By B.N. Etim
One of several initiatives of Governor Udom Emmanuel administration to ensure food sufficiency and fast track industrialisation – the Green House project – has earned accolades from many farsighted leaders including the former president, Chief Olusegun Obasanjo.
Obasanjo, who stopped by at the facility during his recent visit to the state, acknowledged that Akwa Ibom is making landmark achievements in agricultural production and food sufficiency, adding that if such projects are multiplied across the country, Nigeria will have an edge in food production rather than depend on importation from other countries.
According to him, “Governor Emmanuel should be encouraged. One of the things that pains me is when I hear that most of the vegetables we use in Lagos including tomatoes, carrots, cabbage, lettuce and others are flown in from other countries.”

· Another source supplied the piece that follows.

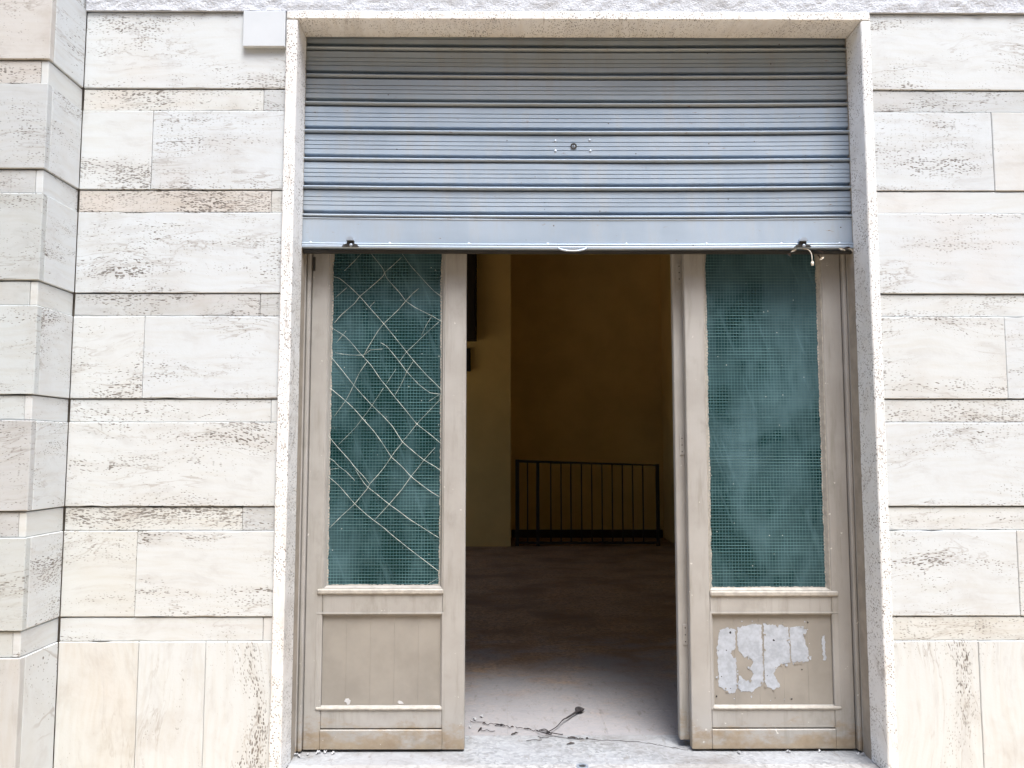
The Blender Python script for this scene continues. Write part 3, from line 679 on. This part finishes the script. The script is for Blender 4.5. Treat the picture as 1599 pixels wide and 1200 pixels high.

“The land of those countries are not more fertile than ours that they should export vegetables to us. So what the Governor is doing here is very good and others should do the same”.
Governor Udom Emmanuel and Wife, Martha, inspecting tomato greenhouse farm in Okobo.
What the former president saw was a bit of the huge investments made by the Governor Udom Emmanuel administration in repositioning agriculture to attain food sufficiency, sustainable development and wealth creation in the state. This initiative is part of Emmanuel’s determined effort to provide alternative source of revenue for the state.
The aggressive reforms in agriculture undertaken by the administration have recorded successes in the area of cassava value-chain and mega garri processing factories, cocoa resuscitation programme, vegetable green house and others. Other mega projects with equally high return on investment are the fully operational Akwa Prime poultry and hatchery, the cassava plantation project championed by FEYReP – a pet project of the wife of the governor, Martha Udom Emmanuel, vegetable farming, proposed tomato processing plant, coconut plantation and refinery project. All these are tailored to radically shoot up the state’s internally generated revenue and secure its self sustenance.
Explaining the vision that drives his passion for agriculture during a 2-day inter-agency parley on agriculture held recently, Governor Emmanuel said the premium placed on agriculture by his administration is due to its high investment potentials and the derivable benefits in industrialisation and wealth creation.
He said that with the dwindling revenue from crude oil, the state government is adopting proactive measures to reduce dependence on oil derivation through massive agricultural development and state-wide agricultural schemes.
The administration anchors its agric policy on the fact that the state is blessed with a fertile soil which supports rich vegetation and a favorable weather all the year round. The governor believes that eighty percent of what is consumed within the state should be produced in the state. And, based on his estimation, if every individual should invest in any aspect of agriculture the state would in no distant time become a haven to investors while the farmers would control a chunk of the state’s wealth.
Thus, his agricultural policy intends to capture the entire state, from townships to rural communities and farmsteads, since the weather is suitable for all season cultivation and all the local government areas have comparative advantage in various crops based on their soil adaptability for cultivation.